In Vienna new businesses have been developed with Fifth Element, Junkers Junction, and the renovated old MFA building. 

There remain challenges to overcome. Many of the downtown buildings are aging and vacant. There are eight just around the square and four that are 50 percent vacant. Currently there is no allocation of funds or budget to do anything about it. There is public perception and time and they must prioritize the challenge among other undertakings. Yet, there are still opportunities. 

She named some of them. Where can people stay when they come to Vienna with no hotel space available? Maybe do something similar to Airbnb. River tourism has big potential as a resource. People will come and spend money in Vienna. 

What does the community lack? How about a coffee shop, bakery, ice cream shop, retail and gift shopping and a variety of restaurants?

Persons in their group have been brainstorming. Kelly named opportunity ideas such as antique trails, agriculture tours, tapping into the community’s agricultural strengths to sell local products. Visit a working ranch. River tours with kayaks, float trips, canoes, fishing tours. 


This group striving to bring revitalization to Vienna wants to work with Missouri Main Street Connection, Inc.  Missouri Main Street has helped bring about $999,999.932 in public and private investing, 834 new businesses, 4,109 net new jobs, and 444,113 volunteer hours. Missouri Main Street partners with the Department of Economic Development, USDA Rural Development, and the State of Missouri.

Community Outreach

Community outreach projects she mentioned are school programs to infuse community in the young people. Or an architectural scavenger hunt to teach the importance of history and heritage. Beautification work also would provide a sense of ownership. Kelly suggested growing tulips or petunias in a greenhouse to plant around town in the spring. They could form a entrepreneur/business club where projects might become actual businesses.
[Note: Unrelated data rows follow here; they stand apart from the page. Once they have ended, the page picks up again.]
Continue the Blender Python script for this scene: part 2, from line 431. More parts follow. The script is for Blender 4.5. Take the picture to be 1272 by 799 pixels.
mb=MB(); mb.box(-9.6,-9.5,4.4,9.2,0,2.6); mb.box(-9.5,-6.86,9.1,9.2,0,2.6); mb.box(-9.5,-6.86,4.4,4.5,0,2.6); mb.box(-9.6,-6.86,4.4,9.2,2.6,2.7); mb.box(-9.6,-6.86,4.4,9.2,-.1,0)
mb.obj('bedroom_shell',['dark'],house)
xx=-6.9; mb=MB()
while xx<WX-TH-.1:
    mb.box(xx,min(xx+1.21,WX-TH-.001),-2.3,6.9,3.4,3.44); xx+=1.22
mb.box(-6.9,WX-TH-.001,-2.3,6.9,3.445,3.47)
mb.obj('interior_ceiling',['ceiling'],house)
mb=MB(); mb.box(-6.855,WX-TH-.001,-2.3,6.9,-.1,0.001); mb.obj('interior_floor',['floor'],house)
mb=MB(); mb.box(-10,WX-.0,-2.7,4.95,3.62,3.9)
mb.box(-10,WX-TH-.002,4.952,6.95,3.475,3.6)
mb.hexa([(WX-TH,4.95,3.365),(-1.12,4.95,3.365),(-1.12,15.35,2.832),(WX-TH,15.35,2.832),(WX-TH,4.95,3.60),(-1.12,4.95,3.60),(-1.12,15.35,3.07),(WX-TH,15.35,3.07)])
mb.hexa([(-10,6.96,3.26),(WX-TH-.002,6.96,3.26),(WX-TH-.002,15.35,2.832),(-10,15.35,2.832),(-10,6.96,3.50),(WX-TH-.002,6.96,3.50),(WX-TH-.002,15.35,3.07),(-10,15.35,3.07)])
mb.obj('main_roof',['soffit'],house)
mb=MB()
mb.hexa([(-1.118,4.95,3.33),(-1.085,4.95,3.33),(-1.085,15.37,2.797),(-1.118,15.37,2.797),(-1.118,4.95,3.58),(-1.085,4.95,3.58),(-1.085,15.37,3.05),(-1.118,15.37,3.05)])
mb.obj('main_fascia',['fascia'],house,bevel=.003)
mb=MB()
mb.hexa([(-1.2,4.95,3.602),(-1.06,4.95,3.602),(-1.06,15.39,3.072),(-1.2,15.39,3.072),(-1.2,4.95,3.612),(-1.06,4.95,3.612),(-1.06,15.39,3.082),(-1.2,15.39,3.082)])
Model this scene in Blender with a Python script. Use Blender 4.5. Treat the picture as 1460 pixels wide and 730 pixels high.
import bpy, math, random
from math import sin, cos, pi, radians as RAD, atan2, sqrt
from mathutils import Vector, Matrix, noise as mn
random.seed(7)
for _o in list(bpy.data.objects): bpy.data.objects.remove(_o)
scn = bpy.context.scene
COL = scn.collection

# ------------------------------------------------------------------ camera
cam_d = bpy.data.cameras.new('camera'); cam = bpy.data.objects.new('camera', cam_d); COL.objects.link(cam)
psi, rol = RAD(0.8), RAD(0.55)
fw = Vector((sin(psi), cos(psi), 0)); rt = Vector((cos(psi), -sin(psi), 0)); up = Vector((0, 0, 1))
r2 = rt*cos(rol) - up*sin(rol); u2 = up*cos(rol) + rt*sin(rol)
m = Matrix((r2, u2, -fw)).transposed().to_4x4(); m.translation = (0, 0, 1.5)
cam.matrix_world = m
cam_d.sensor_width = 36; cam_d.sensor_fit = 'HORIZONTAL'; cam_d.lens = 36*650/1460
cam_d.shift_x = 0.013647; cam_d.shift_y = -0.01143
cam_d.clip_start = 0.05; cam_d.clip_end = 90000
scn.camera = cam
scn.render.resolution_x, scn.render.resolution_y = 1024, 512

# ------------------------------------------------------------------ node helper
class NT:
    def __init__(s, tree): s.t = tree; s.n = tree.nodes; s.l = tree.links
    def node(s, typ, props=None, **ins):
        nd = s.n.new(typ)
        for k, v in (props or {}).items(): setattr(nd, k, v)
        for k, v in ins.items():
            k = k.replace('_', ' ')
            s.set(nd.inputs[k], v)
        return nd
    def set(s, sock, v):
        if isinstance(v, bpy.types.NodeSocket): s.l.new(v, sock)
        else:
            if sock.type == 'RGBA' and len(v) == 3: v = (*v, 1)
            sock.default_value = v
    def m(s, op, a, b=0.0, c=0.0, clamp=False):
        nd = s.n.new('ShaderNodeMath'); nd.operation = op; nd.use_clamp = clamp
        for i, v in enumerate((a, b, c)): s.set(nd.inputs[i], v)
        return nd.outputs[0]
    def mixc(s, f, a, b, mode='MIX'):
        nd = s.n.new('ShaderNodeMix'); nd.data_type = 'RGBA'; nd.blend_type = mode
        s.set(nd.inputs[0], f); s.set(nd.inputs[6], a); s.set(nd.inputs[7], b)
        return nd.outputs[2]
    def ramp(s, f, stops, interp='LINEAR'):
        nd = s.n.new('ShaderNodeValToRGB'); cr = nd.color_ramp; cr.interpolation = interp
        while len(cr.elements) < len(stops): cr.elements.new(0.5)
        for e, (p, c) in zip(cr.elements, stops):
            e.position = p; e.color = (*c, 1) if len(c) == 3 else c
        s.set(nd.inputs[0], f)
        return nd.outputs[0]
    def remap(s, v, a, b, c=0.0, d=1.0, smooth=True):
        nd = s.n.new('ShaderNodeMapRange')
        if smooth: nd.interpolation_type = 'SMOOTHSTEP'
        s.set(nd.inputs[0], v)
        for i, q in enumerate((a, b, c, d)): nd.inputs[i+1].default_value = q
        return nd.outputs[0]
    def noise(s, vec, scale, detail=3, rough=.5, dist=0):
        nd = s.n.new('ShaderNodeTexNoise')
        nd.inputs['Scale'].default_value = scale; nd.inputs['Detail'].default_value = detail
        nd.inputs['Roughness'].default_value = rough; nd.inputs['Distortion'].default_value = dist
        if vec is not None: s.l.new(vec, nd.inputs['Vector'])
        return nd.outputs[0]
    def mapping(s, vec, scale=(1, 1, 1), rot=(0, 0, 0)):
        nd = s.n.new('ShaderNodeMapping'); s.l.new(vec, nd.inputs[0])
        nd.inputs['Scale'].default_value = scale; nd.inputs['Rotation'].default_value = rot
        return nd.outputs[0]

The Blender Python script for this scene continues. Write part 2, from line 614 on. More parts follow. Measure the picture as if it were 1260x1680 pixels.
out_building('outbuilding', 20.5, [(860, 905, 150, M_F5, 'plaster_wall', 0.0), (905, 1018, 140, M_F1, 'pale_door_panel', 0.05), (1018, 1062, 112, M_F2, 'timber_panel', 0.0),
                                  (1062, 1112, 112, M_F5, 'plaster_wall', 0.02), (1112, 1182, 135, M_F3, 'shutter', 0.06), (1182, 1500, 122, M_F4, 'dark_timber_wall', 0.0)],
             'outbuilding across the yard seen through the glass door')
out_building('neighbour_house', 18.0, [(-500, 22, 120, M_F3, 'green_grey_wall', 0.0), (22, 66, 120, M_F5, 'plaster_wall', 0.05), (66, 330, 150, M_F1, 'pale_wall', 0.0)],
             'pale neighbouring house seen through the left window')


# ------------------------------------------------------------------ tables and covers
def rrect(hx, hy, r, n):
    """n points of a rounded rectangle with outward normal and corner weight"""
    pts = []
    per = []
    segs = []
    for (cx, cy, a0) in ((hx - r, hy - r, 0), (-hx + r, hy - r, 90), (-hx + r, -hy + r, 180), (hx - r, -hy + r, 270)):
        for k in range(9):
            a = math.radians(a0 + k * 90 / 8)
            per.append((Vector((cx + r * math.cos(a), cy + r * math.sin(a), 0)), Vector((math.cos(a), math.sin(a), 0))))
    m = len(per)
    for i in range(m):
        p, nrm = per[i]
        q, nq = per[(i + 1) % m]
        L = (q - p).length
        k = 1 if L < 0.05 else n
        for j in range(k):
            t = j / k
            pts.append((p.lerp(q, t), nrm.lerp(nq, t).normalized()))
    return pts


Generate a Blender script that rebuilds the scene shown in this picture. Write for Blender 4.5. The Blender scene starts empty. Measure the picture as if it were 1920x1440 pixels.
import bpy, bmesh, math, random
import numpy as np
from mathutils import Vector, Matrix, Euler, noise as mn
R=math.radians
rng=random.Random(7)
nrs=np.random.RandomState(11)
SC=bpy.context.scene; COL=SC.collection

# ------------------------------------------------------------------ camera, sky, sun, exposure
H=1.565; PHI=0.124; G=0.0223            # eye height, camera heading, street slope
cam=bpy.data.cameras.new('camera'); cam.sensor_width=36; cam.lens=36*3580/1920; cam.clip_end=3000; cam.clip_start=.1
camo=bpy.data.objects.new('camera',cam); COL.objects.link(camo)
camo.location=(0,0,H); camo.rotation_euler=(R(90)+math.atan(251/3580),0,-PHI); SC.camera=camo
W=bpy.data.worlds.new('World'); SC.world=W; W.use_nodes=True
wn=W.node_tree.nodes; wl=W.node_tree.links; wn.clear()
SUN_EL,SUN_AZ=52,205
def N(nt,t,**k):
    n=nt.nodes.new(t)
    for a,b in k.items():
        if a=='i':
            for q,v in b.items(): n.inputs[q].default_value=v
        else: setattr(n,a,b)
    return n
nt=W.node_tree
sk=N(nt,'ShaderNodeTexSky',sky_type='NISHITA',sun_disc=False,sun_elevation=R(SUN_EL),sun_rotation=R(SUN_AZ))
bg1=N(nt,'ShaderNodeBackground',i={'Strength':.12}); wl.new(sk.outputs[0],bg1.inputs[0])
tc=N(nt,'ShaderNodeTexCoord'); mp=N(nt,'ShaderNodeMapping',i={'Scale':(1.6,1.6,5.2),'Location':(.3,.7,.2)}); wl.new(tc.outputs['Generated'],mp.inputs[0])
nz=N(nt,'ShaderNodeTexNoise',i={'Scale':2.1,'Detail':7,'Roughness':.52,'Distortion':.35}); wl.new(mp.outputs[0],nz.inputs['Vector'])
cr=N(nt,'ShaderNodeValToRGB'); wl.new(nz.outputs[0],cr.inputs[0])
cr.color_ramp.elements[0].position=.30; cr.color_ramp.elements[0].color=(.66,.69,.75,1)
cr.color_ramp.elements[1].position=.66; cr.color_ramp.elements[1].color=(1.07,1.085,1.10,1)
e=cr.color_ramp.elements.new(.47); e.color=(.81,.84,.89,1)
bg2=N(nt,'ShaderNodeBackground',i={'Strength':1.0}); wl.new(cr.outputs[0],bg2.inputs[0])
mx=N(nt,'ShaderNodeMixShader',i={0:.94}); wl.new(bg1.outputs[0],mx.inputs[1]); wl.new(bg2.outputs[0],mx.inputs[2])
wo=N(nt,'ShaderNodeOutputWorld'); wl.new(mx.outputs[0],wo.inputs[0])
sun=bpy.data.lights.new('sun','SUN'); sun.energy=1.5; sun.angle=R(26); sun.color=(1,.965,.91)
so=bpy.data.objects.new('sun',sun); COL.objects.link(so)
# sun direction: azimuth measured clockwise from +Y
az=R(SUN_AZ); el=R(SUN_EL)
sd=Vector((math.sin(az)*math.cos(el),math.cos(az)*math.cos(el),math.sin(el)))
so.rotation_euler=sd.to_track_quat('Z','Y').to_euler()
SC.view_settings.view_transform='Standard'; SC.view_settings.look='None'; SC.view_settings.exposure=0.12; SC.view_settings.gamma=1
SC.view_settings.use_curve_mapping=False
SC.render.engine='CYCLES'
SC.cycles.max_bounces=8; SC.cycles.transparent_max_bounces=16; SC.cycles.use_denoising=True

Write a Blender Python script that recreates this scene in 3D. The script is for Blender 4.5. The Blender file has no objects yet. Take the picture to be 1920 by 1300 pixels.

An empty space on the square could become an incubator project area to start a business. Startup incubators provide a nurturing environment for new entrepreneurs to convert their ideas into a business model and eventually into a working business. 

There were many ideas presented such as mentorships and education to be a resource to help new businesses. Some businesses may need help learning how to sell virtually. Kelly spoke of pop-up shops, which are businesses that do not have a store-front that is given a chance to try out a physical space. 

Existing business can do events such as Small Business Saturday, promote shop local initiatives, do a Flip the Switch or Light up the Square event. They want to continue to promote local businesses through the chamber. Another idea it to celebrate business anniversaries. 

They want to work with property owners to assist with creating building inventory marketing material, and assist with tax credits and grants for facade improvements and more. They could create a QR code in a window front captioned “What would you like to see here?”

Kelly said the goal it to increase the occupancy rate of business spaces in Vienna. She said, “We don’t want to change our stripe, we just want to do our best stripe.” 

Walking Tour

Following the presentation, there was a walking tour. It was a hot, humid evening and cold bottles of water were provided. Sites visited were two HSMC museums, the Felker House and the Maries County Museum. Then they walked to the courthouse square. Standing in front of a newer brick building at McDaniel Corner, John Viessman showed a drawing of the square and its buildings before the great fire of Vienna which burned several structures. They toured the empty and for sale Tom Coffey Swap Shop building and the empty Gold Nugget Rare Coins and Jewelry building as well as the vacant Crismon building. The chamber has a welcome center on Fourth Street they toured, too. 

It was an informative and uplifting evening. They presenters worked hard to put it together. A town logo was developed. It says, “Vienna. Where roots grow deep.”